In order to be able to lead the people in the davennen, I had to, myself, davven in English. You know what I mean? Up until then, I had always davvened in Hebrew. But [I needed to explore], what did it really feel like, not to conduct services, but to actually davven in English?

And it wasn’t too long that I began to use melodies along with the English and then I brought this to the people and they got it, that you could still, even if you can’t read Hebrew and you don’t understand what it says, you can still wrap yourself in a tallis, and you can still say those things with a bit of a melody and with kavvanah, with feeling.

As result of those things, I recorded a morning service with Hebrew on one channel and English on the other channel. Those of you, who have ever had it, felt that this was helping them. The left ear was with the Hebrew going to the right hemisphere and the right ear was with the Hebrew going to the left hemisphere and  if you hear that at the same time, both in Hebrew and in English, it creates something in your mind that you [will find helpful].

Well, how did I get to do that, [how did I figure that would be useful to people? The answer is] because I did it myself. When I was saying the English, I could see the words in Hebrew also at the same time and I could put in the feelings that those words demanded.

That led me to updating liturgy and when you update liturgy there are certain things that you don’t feel like saying. One would come out like this: “Dear God, will you please rebuild the temple so we can offer You the sacrifices we used to offer in the past?” I didn’t want to see a slaughterhouse in Jerusalem in that place anymore; animal sacrifices wasn’t it.  So, then, changing the words: Once we began to change the words so that they should have meaning, so that we would pray for the temple in which we would want to worship together with other people, “For my house shall be called a house prayer for all people.” That’s so wonderful, it’s an important way to envision that Temple.

So the liturgy had to be updated and along with it, also, there had to be gender equalizing. Oy! The many things we tried to do, and none of them really worked. It feels always so forced because Hebrew is a gendered language and despite the fact that we know that in prayer we are addressing the sh’chinah and there’s a sort of feminine [association with it], how will this be expressed?
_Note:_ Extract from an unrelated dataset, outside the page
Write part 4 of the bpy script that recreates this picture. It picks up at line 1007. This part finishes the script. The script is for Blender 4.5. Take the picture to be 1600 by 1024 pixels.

So we did what we could and I think it’s not bad what we have but it’s not finished. The Shalshelet / chain from generation to generation really will need another way doing better what we did. We created some good siddurim in which we made those changes. And Reb Daniel Siegel did a remarkable Siddur and we have that weekday siddur that some of you have begun to use in English and I wish that you would know more about that because that happens to be the DAILY connection logging in as it were; the whole day is different when you have something to do in the morning and later on in the evening again.

In the Siddur, we did something else: The name yod heh vav heh must not be pronounced by us. So what did we do? We always started to say, “Adonay” and that came about because the Septuagint translated the Name as Kyrios which means “lord”, “boss”. In the Hebrew, Adonay means the same thing, it has the word “din” / law in it, in other words, the one who is the arbiter of law. But when we want to ask for compassion and mercy, that wasn’t the best name to use, especially according to Kabbalah, so we moved to pronounce name “Yah” [for saying this name, YHVH out loud] and Yah is a good name that we can use because you always find it in hallelu-JAH, and that one we can use, and that was another innovation that we did.

Then, we created liturgy for special events:

Very soon we are going to have Thanksgiving and when you sit after you eat a wonderful meal, you really need to do THANKS-giving and do birkhat hamazon and bentsch afterwards. In Birkat Hamazon, we include on special holidays Yaaleh v’yavo to say, “and we thank you for Pesach, Shavuot, Sukkot, for Rosh Chodesh”; sometimes we say, “We thank you for Hanukkah; for Purim”.

So, I wrote one, “I thank You” for Thanksgiving and it’s on the web if you want to get it and it would be good to have that when you have a Thanksgiving dinner so you can really do the bentschen including that which has become for us a source of THANKSgiving.